CANTOGETHER - Crops and ANimals TOGETHER Completed Project uri icon

description

  • Agricultural production faces numerous challenges regarding competitiveness, conserving natural and non-renewable resources (water, soil, air, phosphorus, fossil fuels) and ecosystem services (pollination, natural pest control, soil fertility). Society also expects from agriculture to be more environment-friendly in several issues such as climatic change, declining biodiversity, fossil energy depletion, and water shortage. To overcome these limitations, CANTOGETHER will design innovative sustainable mixed farming systems (MFS). A design-assessment-adjustment iterative cycle will be adopted to ensure continuous validation and improvement of the innovative investigated MFS through a participative approach involving stakeholders and researchers across Europe. It will bring together a European network of 24 existing experimental and commercial farms covering a wide diversity of natural and socio-economic conditions in which the most promising MFS will be implemented in order to verify their practicability and to perform an in-depth integrated assessment (economic and environmental). The MFS will be designed for individual farm level or collective implementation at the territorial level.

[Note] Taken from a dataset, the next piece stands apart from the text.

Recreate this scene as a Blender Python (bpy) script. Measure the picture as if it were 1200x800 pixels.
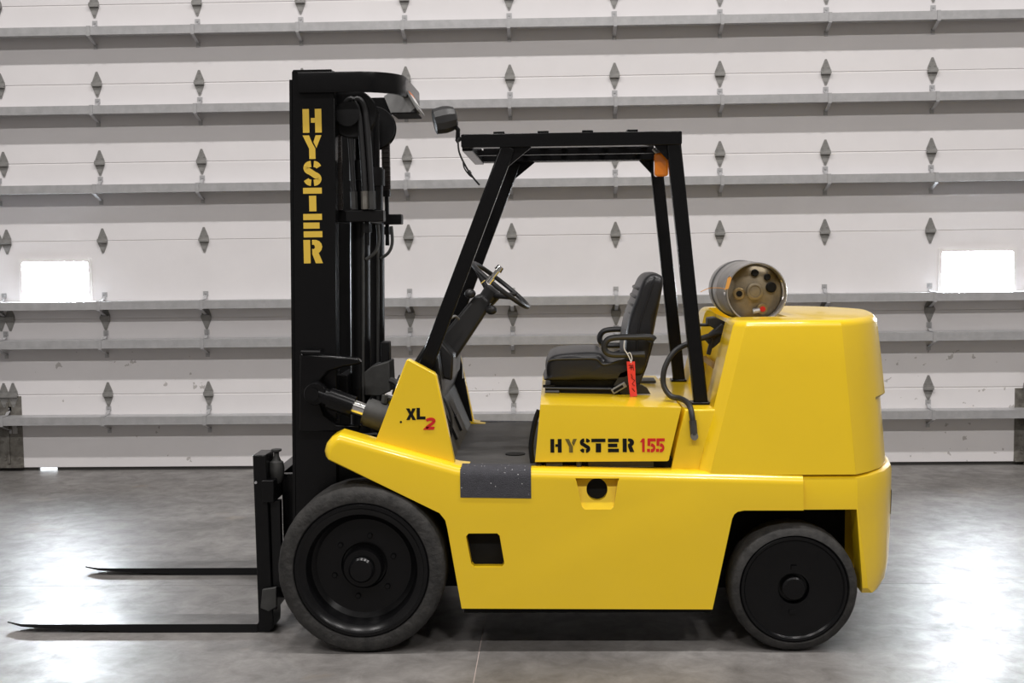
import bpy, bmesh, math, random
from mathutils import Vector, Matrix
random.seed(7)
S = bpy.context.scene
COL = S.collection
for o in list(bpy.data.objects):
    bpy.data.objects.remove(o, do_unlink=True)

# ------------------------------------------------------------------ camera, world, exposure
CAM_H, PITCH, ROLL, YAW, FPX = 1.7173, 0.0741, -0.0121, 0.0343, 1450.0
cam = bpy.data.cameras.new('camera')
cam.sensor_width = 36.0
cam.lens = FPX / 1200.0 * 36.0
cam.clip_end = 100
camo = bpy.data.objects.new('camera', cam)
COL.objects.link(camo)
Fv = Vector((-math.sin(YAW) * math.cos(PITCH), math.cos(YAW) * math.cos(PITCH), -math.sin(PITCH)))
Rv = Vector((math.cos(YAW), math.sin(YAW), 0))
Uv = Rv.cross(Fv)
R2 = math.cos(ROLL) * Rv + math.sin(ROLL) * Uv
U2 = math.cos(ROLL) * Uv - math.sin(ROLL) * Rv
camo.matrix_world = Matrix(((R2.x, U2.x, -Fv.x, 0), (R2.y, U2.y, -Fv.y, 0), (R2.z, U2.z, -Fv.z, CAM_H), (0, 0, 0, 1)))
S.camera = camo

world = bpy.data.worlds.new('daylight')
world.use_nodes = True
world.node_tree.nodes['Background'].inputs[0].default_value = (0.9, 0.95, 1.0, 1)
world.node_tree.nodes['Background'].inputs[1].default_value = 6.0
S.world = world

S.view_settings.view_transform = 'Standard'
S.view_settings.look = 'None'
S.view_settings.gamma = 1.0
S.view_settings.use_curve_mapping = False
S.view_settings.exposure = 0.0

LAMP_W = 318.0                     # each ceiling lamp
LAMP_Z = 10.5
LAMP_ROWS = ((4.1, 1.0), (-3.7, 1.22))
LAMP_X = (-5.9, -1.7, 2.5, 6.7)
PANE_STRENGTH = 135.0

# ------------------------------------------------------------------ materials
MATS = {}


def mat(name, col, rough=0.5, metal=0.0, noise=0.0, nscale=8.0, bump=0.0, bscale=60.0, coat=0.0, col2=None, emit=None, spec=0.5, rnoise=0.0):
    if name in MATS:
        return MATS[name]
    m = bpy.data.materials.new(name)
    m.use_nodes = True
    nt = m.node_tree
    b = nt.nodes['Principled BSDF']
    b.inputs['Base Color'].default_value = (*col, 1)
    b.inputs['Roughness'].default_value = rough
    b.inputs['Metallic'].default_value = metal
    b.inputs['Specular IOR Level'].default_value = spec
    b.inputs['Coat Weight'].default_value = coat
    b.inputs['Coat Roughness'].default_value = 0.08
    if emit:
        b.inputs['Emission Color'].default_value = (*emit[0], 1)
        b.inputs['Emission Strength'].default_value = emit[1]
    tc = nt.nodes.new('ShaderNodeTexCoord')
    if noise > 0 or col2:
        n = nt.nodes.new('ShaderNodeTexNoise')
        n.inputs['Scale'].default_value = nscale
        n.inputs['Detail'].default_value = 6
        n.inputs['Roughness'].default_value = 0.65
        nt.links.new(tc.outputs['Object'], n.inputs['Vector'])
        r = nt.nodes.new('ShaderNodeValToRGB')
        r.color_ramp.elements[0].position = 0.5 - 0.25
        r.color_ramp.elements[1].position = 0.5 + 0.25
        c2 = col2 if col2 else tuple(c * (1 - noise) for c in col)
        r.color_ramp.elements[0].color = (*c2, 1)
        r.color_ramp.elements[1].color = (*col, 1)
        nt.links.new(n.outputs['Fac'], r.inputs['Fac'])
        nt.links.new(r.outputs['Color'], b.inputs['Base Color'])
        if rnoise:
            mr = nt.nodes.new('ShaderNodeMapRange')
            mr.inputs['From Min'].default_value = 0.3
            mr.inputs['From Max'].default_value = 0.7
            mr.inputs['To Min'].default_value = rough - rnoise
            mr.inputs['To Max'].default_value = rough + rnoise
            nt.links.new(n.outputs['Fac'], mr.inputs['Value'])
            nt.links.new(mr.outputs['Result'], b.inputs['Roughness'])
    if bump > 0:
        n2 = nt.nodes.new('ShaderNodeTexNoise')
        n2.inputs['Scale'].default_value = bscale
        n2.inputs['Detail'].default_value = 4
        nt.links.new(tc.outputs['Object'], n2.inputs['Vector'])
        bp = nt.nodes.new('ShaderNodeBump')
        bp.inputs['Strength'].default_value = bump
        bp.inputs['Distance'].default_value = 0.01
        nt.links.new(n2.outputs['Fac'], bp.inputs['Height'])
        nt.links.new(bp.outputs['Normal'], b.inputs['Normal'])
    MATS[name] = m
    return m


YELLOW = mat('yellow_paint', (0.86, 0.58, 0.012), 0.28, noise=0.04, nscale=3, coat=0.5, bump=0.012, bscale=25)
BLACK = mat('black_gloss_paint', (0.0045, 0.0045, 0.005), 0.24, spec=0.22, bump=0.03, bscale=30)
BLACKM = mat('black_satin_paint', (0.007, 0.007, 0.0075), 0.42, spec=0.22, bump=0.05, bscale=40)
DARK = mat('dark_chassis', (0.008, 0.008, 0.008), 0.75, spec=0.15, noise=0.4)
RUBBER = mat('worn_rubber', (0.046, 0.044, 0.042), 0.75, col2=(0.013, 0.013, 0.013), nscale=20, bump=0.5, bscale=45, spec=0.3)
HOSE = mat('hose_rubber', (0.018, 0.018, 0.019), 0.5, spec=0.4)
GALV = mat('galvanised_steel', (0.50, 0.50, 0.51), 0.45, metal=0.45, noise=0.25, nscale=12)
GALVD = mat('weathered_hinge_steel', (0.31, 0.305, 0.295), 0.5, metal=0.4, noise=0.35, nscale=30)
RUST = mat('grimy_steel', (0.26, 0.25, 0.225), 0.6, metal=0.4, col2=(0.07, 0.06, 0.05), nscale=14)
CHROME = mat('chrome', (0.75, 0.74, 0.72), 0.12, metal=1.0)
VINYL = mat('black_vinyl', (0.014, 0.014, 0.016), 0.36, spec=0.5, bump=0.08, bscale=180)
PLASTIC = mat('black_plastic', (0.02, 0.02, 0.021), 0.42)
GREYPL = mat('grey_steel_plate', (0.34, 0.34, 0.34), 0.45, metal=0.4, noise=0.2, nscale=20)
BLKPLATE = mat('dull_black_casting', (0.05, 0.05, 0.048), 0.6, noise=0.5, nscale=20)
AMBER = mat('amber_lens', (1.0, 0.27, 0.01), 0.18, coat=0.6)
TANK = mat('tank_aluminium', (0.50, 0.485, 0.475), 0.38, metal=0.55, col2=(0.30, 0.285, 0.275), nscale=7, rnoise=0.1)
TANKF = mat('tank_tarnished_end', (0.36, 0.30, 0.20), 0.5, metal=0.55, col2=(0.13, 0.105, 0.075), nscale=10)
BRASS = mat('brass_fitting', (0.35, 0.26, 0.13), 0.4, metal=0.8)
RED = mat('red_print', (0.60, 0.015, 0.012), 0.4)
TAGRED = mat('red_tag_card', (0.90, 0.055, 0.045), 0.55)
TAGOR = mat('orange_tag_card', (0.75, 0.36, 0.08), 0.6)
STRING = mat('white_string', (0.75, 0.74, 0.72), 0.7)
INK = mat('black_print', (0.005, 0.005, 0.005), 0.6, spec=0.2)
FADED = mat('faded_black_print', (0.20, 0.145, 0.02), 0.45, col2=(0.06, 0.05, 0.01), nscale=40)
YPRINT = mat('yellow_print', (0.70, 0.47, 0.055), 0.45)
WHITEP = mat('white_print', (0.75, 0.74, 0.72), 0.5)
ORANGEP = mat('orange_print', (0.75, 0.20, 0.05), 0.5)
DOORW = mat('white_door_skin', (0.735, 0.715, 0.725), 0.42, noise=0.07, nscale=2.2, spec=0.35, bump=0.02, bscale=12)
FRAMEW = mat('white_window_frame', (0.74, 0.72, 0.72), 0.4)
WALLM = mat('painted_wall', (0.38, 0.37, 0.36), 0.8, noise=0.06)
CEILM = mat('ceiling_paint', (0.38, 0.38, 0.37), 0.85)
PANE = mat('daylit_pane', (0.9, 0.9, 0.9), 0.3, emit=((0.86, 0.93, 1.0), PANE_STRENGTH))
LAMPW = mat('lamp_housing', (0.7, 0.7, 0.7), 0.5)
SEALB = mat('black_door_seal', (0.03, 0.028, 0.026), 0.7)


def grit_mat():
    m = mat('grit_tape', (0.055, 0.055, 0.066), 0.75, noise=0.35, nscale=40, bump=0.6, bscale=250)
    nt = m.node_tree
    b = nt.nodes['Principled BSDF']
    src = b.inputs['Base Color'].links[0].from_socket
    tc = nt.nodes.new('ShaderNodeTexCoord')
    v = nt.nodes.new('ShaderNodeTexVoronoi')
    v.inputs['Scale'].default_value = 70
    nt.links.new(tc.outputs['Object'], v.inputs['Vector'])
    lt = nt.nodes.new('ShaderNodeMath')
    lt.operation = 'LESS_THAN'
    lt.inputs[1].default_value = 0.13
    nt.links.new(v.outputs['Distance'], lt.inputs[0])
    wn = nt.nodes.new('ShaderNodeSeparateColor')
    nt.links.new(v.outputs['Color'], wn.inputs['Color'])
    g = nt.nodes.new('ShaderNodeMath')
    g.operation = 'GREATER_THAN'
    g.inputs[1].default_value = 0.55
    nt.links.new(wn.outputs[0], g.inputs[0])
    mu = nt.nodes.new('ShaderNodeMath')
    mu.operation = 'MULTIPLY'
    nt.links.new(lt.outputs[0], mu.inputs[0])
    nt.links.new(g.outputs[0], mu.inputs[1])
    mx = nt.nodes.new('ShaderNodeMix')
    mx.data_type = 'RGBA'
    nt.links.new(mu.outputs[0], mx.inputs['Factor'])
    nt.links.new(src, mx.inputs['A'])
    mx.inputs['B'].default_value = (0.7, 0.7, 0.72, 1)
    nt.links.new(mx.outputs['Result'], b.inputs['Base Color'])
    return m


GRIT = grit_mat()


def door_scuffs():
    nt = DOORW.node_tree
    b = nt.nodes['Principled BSDF']
    src = b.inputs['Base Color'].links[0].from_socket
    geo = nt.nodes.new('ShaderNodeNewGeometry')
    sep = nt.nodes.new('ShaderNodeSeparateXYZ')
    nt.links.new(geo.outputs['Position'], sep.inputs[0])
    nz = nt.nodes.new('ShaderNodeTexNoise')
    nz.inputs['Scale'].default_value = 16
    nz.inputs['Detail'].default_value = 5
    nt.links.new(geo.outputs['Position'], nz.inputs['Vector'])
    big = nt.nodes.new('ShaderNodeTexNoise')
    big.inputs['Scale'].default_value = 1.6
    nt.links.new(geo.outputs['Position'], big.inputs['Vector'])

    def m(op, a, bb):
        n = nt.nodes.new('ShaderNodeMath')
        n.operation = op
        for k, v in ((0, a), (1, bb)):
            if isinstance(v, (int, float)):
                n.inputs[k].default_value = v
            else:
                nt.links.new(v, n.inputs[k])
        return n.outputs[0]
    f = m('MULTIPLY', m('GREATER_THAN', nz.outputs['Fac'], 0.69), m('GREATER_THAN', big.outputs['Fac'], 0.50))
    f = m('MULTIPLY', m('MULTIPLY', f, m('LESS_THAN', sep.outputs['Z'], 0.95)), 0.55)
    mx = nt.nodes.new('ShaderNodeMix')
    mx.data_type = 'RGBA'
    nt.links.new(f, mx.inputs['Factor'])
    nt.links.new(src, mx.inputs['A'])
    mx.inputs['B'].default_value = (0.22, 0.20, 0.18, 1)
    nt.links.new(mx.outputs['Result'], b.inputs['Base Color'])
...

At the same time, CANTOGETHER will define recommendations for a common agricultural policy promoting the development of these MFS. The innovative analysed MFS will be based on the simultaneous utilization of crops (cash, feed and energetic) and various rearing animals with full recycling practices of animal wastes in view to ensure high resource-use efficiency (notably of nutrients), reduction in dependence on external inputs (fertilisers, pesticides, concentrated feeds), and acceptable environmental and economic performances. CANTOGETHER will produce a complete picture of their effects and will facilitate their adoption by jointly involving researchers and the key actors of the agricultural sector (farmers, advisors, policy makers, and actors of the food supply chain).